Only the number is wanted: count the lines that include the word "scene".
□ □ □ □ □
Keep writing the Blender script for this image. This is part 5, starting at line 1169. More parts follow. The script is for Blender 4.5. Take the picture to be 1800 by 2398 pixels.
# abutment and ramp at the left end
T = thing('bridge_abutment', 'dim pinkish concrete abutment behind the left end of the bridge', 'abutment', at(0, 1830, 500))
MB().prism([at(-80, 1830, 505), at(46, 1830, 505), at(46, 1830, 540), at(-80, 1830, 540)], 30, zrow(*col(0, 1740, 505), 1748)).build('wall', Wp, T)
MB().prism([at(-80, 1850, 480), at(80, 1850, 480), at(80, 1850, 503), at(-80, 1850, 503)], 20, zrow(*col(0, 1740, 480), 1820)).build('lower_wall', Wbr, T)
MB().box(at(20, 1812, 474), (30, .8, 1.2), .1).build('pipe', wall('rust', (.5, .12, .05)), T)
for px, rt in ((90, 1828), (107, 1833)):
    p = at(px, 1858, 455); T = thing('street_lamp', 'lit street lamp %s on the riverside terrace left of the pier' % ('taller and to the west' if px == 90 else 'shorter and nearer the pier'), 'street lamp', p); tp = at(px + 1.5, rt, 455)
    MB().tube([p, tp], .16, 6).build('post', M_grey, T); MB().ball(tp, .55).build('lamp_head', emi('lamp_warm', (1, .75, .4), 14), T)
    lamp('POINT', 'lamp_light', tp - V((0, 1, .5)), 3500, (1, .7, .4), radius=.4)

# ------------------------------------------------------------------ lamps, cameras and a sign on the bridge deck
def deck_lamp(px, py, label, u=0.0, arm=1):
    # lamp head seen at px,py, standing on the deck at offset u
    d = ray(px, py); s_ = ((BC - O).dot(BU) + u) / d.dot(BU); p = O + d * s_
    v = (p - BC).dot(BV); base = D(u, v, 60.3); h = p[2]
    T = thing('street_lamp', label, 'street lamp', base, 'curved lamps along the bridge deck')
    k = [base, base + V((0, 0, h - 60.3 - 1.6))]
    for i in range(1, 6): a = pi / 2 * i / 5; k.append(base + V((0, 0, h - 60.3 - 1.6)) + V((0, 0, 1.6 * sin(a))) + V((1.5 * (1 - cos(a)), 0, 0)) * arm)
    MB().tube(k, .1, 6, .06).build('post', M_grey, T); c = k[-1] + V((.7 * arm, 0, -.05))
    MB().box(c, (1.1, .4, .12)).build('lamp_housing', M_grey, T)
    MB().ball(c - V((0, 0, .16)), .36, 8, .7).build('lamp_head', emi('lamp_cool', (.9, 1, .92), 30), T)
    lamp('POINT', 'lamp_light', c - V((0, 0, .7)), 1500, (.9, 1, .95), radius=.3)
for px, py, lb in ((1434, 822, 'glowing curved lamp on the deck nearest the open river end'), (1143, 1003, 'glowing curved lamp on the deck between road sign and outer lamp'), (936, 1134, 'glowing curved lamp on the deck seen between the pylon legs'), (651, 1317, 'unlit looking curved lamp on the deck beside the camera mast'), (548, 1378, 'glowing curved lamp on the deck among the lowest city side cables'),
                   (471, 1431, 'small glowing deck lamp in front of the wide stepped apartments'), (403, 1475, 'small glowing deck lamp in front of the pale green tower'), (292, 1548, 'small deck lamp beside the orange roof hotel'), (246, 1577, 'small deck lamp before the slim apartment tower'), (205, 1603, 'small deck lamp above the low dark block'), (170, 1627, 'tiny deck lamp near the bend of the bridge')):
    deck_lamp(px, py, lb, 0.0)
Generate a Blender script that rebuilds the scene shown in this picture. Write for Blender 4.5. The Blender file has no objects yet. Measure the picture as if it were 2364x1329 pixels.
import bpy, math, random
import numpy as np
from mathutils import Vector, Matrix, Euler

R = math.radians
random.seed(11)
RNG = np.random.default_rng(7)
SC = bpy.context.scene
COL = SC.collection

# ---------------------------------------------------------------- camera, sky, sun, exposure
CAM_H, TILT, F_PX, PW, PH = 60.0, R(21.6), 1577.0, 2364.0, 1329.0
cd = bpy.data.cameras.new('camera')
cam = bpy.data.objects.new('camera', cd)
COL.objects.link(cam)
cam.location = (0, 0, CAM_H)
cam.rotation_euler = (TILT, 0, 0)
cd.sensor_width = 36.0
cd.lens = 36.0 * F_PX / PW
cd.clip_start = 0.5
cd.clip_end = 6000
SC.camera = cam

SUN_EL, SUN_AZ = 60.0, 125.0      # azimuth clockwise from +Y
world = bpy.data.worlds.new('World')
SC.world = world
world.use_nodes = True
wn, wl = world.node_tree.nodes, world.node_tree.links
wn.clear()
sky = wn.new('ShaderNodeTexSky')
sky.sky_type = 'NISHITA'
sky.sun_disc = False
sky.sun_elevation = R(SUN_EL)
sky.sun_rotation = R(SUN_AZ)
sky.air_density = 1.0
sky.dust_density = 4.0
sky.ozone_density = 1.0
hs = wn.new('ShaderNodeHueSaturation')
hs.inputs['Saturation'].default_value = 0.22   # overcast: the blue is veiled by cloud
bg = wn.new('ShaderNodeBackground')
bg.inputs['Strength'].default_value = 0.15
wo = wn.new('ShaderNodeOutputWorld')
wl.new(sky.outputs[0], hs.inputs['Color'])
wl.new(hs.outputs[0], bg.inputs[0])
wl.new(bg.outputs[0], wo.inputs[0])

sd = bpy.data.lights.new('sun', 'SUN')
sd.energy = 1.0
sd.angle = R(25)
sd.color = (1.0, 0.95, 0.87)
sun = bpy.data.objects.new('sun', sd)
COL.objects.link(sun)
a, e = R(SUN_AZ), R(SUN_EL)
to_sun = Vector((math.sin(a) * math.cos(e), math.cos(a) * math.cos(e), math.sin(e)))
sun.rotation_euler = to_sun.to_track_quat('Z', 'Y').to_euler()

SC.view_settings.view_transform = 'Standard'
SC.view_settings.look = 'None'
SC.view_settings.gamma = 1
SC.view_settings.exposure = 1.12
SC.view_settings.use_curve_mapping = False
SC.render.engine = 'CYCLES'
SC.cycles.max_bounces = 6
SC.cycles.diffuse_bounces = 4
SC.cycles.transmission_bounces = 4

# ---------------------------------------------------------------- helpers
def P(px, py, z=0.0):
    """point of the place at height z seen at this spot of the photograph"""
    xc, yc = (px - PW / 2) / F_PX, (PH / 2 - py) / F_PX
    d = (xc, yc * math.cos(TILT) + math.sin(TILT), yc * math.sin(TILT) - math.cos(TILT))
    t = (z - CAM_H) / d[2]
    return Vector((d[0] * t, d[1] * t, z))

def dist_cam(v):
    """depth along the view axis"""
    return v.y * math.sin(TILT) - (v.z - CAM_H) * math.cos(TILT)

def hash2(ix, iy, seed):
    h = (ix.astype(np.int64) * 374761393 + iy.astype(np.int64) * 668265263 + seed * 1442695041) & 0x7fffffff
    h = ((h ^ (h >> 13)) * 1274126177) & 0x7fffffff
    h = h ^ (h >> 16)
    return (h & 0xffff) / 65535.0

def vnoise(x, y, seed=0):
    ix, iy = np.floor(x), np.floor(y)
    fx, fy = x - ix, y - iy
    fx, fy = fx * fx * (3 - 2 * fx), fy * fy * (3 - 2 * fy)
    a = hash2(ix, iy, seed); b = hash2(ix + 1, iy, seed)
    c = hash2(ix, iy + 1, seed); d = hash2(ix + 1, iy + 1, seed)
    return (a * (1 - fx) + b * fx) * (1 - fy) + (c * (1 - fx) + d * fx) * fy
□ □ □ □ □
→ RESPONSE TO THIS EXERCISE: 2